Advent in the Thirties, Eyvind Johnson, Sweden 1940 A rather sweet old farming couple are preparing for Christmas. It was interesting to hear that people who kept one pig a year to fatten for Christmas often made friends with it, (noticing the individual personalities of successive pigs) couldn't bring themselves to kill it, instead swapping animals with their neighbours at the last minute. This is the Jesus-like stranger-at-the-table story, only the man is a Jew on the run from the Nazis. The editors mention that Johnson - later another Nobel winner - was one of the first public figures in Sweden to speak out about the Holocaust, at a time when newspapers often said that things were nowhere near as bad as refugees reported, and/or that people had brought it on themselves. It may be a didactic story, but a necessary one with a true urgency and likeable characters.
The White Church, Heðin Brú, Faeroe Islands, 1948 The only one of these authors I'd read before. His book The Old Man and His Sons was excellent, and had a grit that's missing from this slightly too-good-to-be-true story about children who build a church out of snow.
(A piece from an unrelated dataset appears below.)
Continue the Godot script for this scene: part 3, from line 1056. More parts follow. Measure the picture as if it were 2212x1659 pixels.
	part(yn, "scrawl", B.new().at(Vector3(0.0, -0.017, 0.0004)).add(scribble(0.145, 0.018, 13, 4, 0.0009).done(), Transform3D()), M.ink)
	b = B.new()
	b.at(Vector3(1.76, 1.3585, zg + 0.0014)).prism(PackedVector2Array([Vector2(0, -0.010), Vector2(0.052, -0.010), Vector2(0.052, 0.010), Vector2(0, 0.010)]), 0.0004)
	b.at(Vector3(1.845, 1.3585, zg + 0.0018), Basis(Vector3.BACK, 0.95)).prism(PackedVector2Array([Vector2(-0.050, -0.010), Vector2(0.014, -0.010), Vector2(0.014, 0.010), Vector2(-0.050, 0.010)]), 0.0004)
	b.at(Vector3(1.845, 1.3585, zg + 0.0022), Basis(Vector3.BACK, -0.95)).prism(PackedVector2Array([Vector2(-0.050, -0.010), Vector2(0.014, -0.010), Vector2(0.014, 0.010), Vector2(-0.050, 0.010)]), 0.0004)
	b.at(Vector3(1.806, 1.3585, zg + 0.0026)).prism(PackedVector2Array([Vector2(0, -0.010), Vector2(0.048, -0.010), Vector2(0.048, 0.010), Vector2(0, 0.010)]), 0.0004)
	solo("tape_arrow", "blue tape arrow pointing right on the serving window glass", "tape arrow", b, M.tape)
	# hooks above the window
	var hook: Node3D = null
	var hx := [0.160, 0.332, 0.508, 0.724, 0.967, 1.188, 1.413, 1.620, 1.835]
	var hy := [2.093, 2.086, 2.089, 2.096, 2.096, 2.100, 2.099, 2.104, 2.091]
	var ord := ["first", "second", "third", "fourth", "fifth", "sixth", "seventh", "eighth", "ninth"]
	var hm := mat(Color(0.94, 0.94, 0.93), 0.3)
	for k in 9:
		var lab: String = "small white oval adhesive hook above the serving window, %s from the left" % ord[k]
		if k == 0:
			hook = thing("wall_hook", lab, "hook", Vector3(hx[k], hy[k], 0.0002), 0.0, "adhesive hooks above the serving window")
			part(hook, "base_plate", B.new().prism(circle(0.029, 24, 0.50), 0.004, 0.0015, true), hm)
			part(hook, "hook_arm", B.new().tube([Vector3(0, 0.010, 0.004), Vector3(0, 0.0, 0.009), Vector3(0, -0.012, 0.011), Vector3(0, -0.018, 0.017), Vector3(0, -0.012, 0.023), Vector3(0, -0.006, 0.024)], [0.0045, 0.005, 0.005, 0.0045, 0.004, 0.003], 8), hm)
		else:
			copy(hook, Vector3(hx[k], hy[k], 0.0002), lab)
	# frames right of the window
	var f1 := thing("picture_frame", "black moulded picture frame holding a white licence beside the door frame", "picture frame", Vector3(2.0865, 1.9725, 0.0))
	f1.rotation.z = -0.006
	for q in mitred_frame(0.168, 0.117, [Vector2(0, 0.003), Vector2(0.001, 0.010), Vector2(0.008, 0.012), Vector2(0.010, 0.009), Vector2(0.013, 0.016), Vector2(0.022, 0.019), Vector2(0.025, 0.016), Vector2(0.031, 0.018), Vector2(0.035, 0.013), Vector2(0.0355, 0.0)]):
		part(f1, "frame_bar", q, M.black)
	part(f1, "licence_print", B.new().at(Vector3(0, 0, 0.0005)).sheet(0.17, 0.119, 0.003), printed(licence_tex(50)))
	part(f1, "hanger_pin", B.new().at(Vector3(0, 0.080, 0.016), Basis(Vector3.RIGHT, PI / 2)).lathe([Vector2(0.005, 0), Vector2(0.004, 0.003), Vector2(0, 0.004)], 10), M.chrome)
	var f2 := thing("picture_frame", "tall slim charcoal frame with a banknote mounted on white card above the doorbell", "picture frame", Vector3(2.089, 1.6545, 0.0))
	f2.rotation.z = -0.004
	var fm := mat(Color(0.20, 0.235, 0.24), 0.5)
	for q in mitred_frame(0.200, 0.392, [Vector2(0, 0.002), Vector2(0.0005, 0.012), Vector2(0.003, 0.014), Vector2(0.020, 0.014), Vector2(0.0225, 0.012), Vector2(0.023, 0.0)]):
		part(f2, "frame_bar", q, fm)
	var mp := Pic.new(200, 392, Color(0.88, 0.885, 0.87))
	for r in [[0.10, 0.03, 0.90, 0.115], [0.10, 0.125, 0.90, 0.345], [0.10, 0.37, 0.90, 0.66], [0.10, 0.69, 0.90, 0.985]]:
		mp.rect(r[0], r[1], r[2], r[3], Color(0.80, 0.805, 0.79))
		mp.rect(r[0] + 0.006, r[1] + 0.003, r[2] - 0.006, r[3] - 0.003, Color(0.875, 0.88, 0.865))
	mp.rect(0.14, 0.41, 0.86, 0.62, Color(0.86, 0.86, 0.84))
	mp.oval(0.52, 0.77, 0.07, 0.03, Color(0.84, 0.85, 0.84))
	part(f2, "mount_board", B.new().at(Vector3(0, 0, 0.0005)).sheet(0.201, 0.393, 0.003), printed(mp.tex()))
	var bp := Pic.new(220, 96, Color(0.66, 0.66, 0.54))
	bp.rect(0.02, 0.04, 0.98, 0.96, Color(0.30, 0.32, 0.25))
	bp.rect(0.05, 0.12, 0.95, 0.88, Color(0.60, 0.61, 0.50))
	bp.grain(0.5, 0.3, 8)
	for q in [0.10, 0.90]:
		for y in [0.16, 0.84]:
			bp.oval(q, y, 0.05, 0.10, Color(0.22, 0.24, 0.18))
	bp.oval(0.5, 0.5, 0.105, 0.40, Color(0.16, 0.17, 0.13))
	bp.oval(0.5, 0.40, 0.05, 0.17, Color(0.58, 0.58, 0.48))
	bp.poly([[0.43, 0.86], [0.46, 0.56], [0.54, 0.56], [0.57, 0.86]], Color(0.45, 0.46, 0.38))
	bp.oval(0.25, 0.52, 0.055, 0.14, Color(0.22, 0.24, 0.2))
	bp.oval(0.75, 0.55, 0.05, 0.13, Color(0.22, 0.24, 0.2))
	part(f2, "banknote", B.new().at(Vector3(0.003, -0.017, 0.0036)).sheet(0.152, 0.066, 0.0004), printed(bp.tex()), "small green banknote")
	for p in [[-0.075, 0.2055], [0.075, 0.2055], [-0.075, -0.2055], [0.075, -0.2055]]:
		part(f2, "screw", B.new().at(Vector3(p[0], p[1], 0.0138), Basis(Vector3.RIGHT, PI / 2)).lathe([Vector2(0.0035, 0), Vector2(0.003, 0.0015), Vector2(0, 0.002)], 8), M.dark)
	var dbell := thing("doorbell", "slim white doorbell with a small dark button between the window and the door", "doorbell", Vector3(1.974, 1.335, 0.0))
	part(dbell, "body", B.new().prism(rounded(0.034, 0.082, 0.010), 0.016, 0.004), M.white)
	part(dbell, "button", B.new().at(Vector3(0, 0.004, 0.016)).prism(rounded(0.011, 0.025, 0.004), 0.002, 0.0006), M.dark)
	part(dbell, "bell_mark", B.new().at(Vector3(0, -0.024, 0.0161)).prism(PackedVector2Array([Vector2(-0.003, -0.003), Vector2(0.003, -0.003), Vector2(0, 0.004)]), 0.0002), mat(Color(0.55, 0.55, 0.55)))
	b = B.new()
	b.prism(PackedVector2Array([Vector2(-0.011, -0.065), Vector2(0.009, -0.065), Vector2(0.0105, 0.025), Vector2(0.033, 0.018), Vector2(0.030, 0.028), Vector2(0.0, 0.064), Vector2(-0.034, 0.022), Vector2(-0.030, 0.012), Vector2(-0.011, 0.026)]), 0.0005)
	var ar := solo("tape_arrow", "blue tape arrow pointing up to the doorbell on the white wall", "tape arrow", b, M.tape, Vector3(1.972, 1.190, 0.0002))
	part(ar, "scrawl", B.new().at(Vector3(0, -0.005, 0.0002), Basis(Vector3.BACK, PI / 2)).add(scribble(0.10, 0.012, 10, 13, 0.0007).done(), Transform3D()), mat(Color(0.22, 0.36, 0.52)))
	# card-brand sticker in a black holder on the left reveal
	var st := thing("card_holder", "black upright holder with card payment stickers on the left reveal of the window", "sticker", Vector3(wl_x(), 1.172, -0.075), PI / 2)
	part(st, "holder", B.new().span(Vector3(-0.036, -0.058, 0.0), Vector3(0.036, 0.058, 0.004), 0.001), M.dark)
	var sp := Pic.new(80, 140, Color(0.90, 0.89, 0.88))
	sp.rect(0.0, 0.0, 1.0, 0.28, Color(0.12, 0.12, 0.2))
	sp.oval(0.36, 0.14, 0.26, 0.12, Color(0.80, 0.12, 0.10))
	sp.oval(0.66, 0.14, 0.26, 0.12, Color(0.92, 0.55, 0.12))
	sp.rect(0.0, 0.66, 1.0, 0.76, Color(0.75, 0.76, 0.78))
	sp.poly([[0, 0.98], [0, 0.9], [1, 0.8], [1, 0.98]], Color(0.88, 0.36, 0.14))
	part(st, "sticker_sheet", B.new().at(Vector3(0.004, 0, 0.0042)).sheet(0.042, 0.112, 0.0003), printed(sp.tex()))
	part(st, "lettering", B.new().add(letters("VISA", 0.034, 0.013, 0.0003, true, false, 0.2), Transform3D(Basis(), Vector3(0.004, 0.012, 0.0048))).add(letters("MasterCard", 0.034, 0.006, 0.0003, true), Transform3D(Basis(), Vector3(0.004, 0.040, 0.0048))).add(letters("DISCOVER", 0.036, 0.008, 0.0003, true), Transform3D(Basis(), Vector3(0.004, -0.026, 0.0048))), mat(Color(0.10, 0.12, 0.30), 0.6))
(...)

If I'd read this first I might have avoided the novel.
The Legend of the First Christmas Presents, Axel Hambræus, Denmark, 1950 A riff on the Bethlehem shepherds perfect for primary school assemblies, but verging on cheesy for a non-religious adult.
The Soldier's Christmas Eve, Villy Sørensen, Denmark, 1955 A weird fable about the atom bomb and the Nietzschean modern world. Like Jona Lewie's 'Stop the Cavalry' interrupting Carols from Kings. Found the editor's analysis in the afterword worthwhile.
Born of a Maid, William Heinesen, Faroe Islands, 1960 Ending on a low note. Historical, but recognisably more recent in attitude, tale set on a passenger ferry at Christmas 1919. And yes, there is a birth, which is made to seem more symbolic than the mother perhaps wanted it to. Has enough characters for a novel, but I was glad I didn't have to spend more time with them. Vaguely reminded me of Sjón's Whispering Muse, via mentions of sea-gods and some of the male characters, who at least weren't quite such bores as that protagonist.